There is nothing new in this. It is how I remember life at the Department of Employment and the Treasury from the late 1980s. There was a litany of issues where this was played out: European monetary union, the ‘hard ECU’, the Social Chapter, the Working Time Directive, and the management of the Common Agricultural Policy. Sometimes, spending departments thwarted the Treasury by losing in the Council. One morning we woke up to discover that Ministry of Agriculture had agreed for environment payments to farmers to be placed within the CAP. This was something that the Treasury had resisted, because it meant that even more farm spending would be out-with UK financial control. I never quite got to the bottom of what really happened. Was it the naughty handiwork of a minister using the EU to circumvent Treasury control, or ministers and officials simply being overcome by the constrained environment in which they operate at the European Council?

This constrained environment means that officials often explain to ministers how limited their policy options are, given EU obligations. There is no doubt that some officials are temperamentally inclined to take on a ‘Job’s comforter’ role when helping their minister to appreciate the facts of life. In delivering these home truths, they can display a certain malicious professional satisfaction in explaining the constraints of EU obligations. With other officials, it is simply an accident of personal manner. For many years, a delightful person had responsibility for UK labour-market policy in Europe, who was a civilised, former modern-languages teacher, kindly, and very even-tempered. Yet when explaining the isolation and practical difficulty of the UK’s position in the Council of Social and Employment Affairs, this official could not avoid luxuriating over how, in practice, it would be impossible to achieve the department’s agenda — and more importantly, for the Secretary of State, the agenda of the Prime Minister. Indeed, advice was almost oblivious to domestic political imperatives, even when they were expressed by the Prime Minister herself.

The limits of professional expertise in the context of EU institutions

In all the tributes published to celebrate the contribution of Sir Ivan, none of them appear to have noted the limits of what he and his colleagues — with all their experience, professionalism, expertise, and acumen — could hope to achieve. The British civil service has been pursuing Britain’s interests in Europe since 1973. Yet what has been achieved? The farm policy still absorbs about 40 per cent of the EU budget; the so-called veto has been exposed as useless; and significant parts of day-to-day ordinary policy, that governments get right and wrong, are passed into EU single-market legislation, and, in practice, take on the characteristics of entrenched legislation more usually associated with constitutional rules. The roadblocks are a lack neither of ministerial will nor official expertise, but of the institutions of the EU itself.

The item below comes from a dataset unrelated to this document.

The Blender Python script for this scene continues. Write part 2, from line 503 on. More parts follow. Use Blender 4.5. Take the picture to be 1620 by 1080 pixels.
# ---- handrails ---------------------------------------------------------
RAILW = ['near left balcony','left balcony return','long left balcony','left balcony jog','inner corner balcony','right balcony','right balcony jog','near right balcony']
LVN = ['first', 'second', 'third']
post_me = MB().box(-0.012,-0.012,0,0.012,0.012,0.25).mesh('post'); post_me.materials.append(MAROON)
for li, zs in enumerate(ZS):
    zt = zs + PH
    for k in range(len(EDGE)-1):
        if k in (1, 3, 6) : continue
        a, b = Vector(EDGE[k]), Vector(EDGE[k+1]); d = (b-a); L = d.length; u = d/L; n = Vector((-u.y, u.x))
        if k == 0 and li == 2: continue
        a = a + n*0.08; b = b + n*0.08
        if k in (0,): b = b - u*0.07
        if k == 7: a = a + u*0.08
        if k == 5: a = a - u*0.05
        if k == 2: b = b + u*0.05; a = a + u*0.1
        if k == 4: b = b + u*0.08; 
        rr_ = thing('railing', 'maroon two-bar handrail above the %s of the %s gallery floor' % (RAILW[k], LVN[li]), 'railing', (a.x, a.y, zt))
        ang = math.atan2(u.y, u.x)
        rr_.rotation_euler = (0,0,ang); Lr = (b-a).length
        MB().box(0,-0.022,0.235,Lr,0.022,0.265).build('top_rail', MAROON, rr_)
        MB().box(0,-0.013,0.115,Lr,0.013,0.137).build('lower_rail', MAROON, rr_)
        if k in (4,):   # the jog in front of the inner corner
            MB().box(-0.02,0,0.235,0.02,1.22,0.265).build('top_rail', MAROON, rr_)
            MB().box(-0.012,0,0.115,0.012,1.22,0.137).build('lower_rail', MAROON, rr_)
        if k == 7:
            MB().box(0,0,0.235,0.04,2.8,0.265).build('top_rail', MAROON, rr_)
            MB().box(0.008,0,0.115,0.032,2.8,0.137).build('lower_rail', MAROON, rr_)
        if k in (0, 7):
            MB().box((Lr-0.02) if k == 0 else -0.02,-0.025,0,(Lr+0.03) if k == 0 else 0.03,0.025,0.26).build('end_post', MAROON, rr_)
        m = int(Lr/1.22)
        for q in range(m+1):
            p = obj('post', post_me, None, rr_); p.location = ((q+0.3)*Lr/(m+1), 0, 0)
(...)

Hyperbole and the right of a minister to change the permanent secretary

Much of what has been written and said about Sir Ivan’s resignation is hyperbole. He was no more a euro fanatic sabotaging the government’s plans to leave the EU, than his resignation represents the end of the neutral civil service in the Northcote-Trevelyan tradition. As Sir Douglas Wass — the long-serving permanent secretary at the Treasury who died this week — said in his 1983 Reith Lectures Government and the Governed, ministers and civil servants have to get on, and ‘if incompatibility does arise, a minister should be able to remove his permanent secretary’.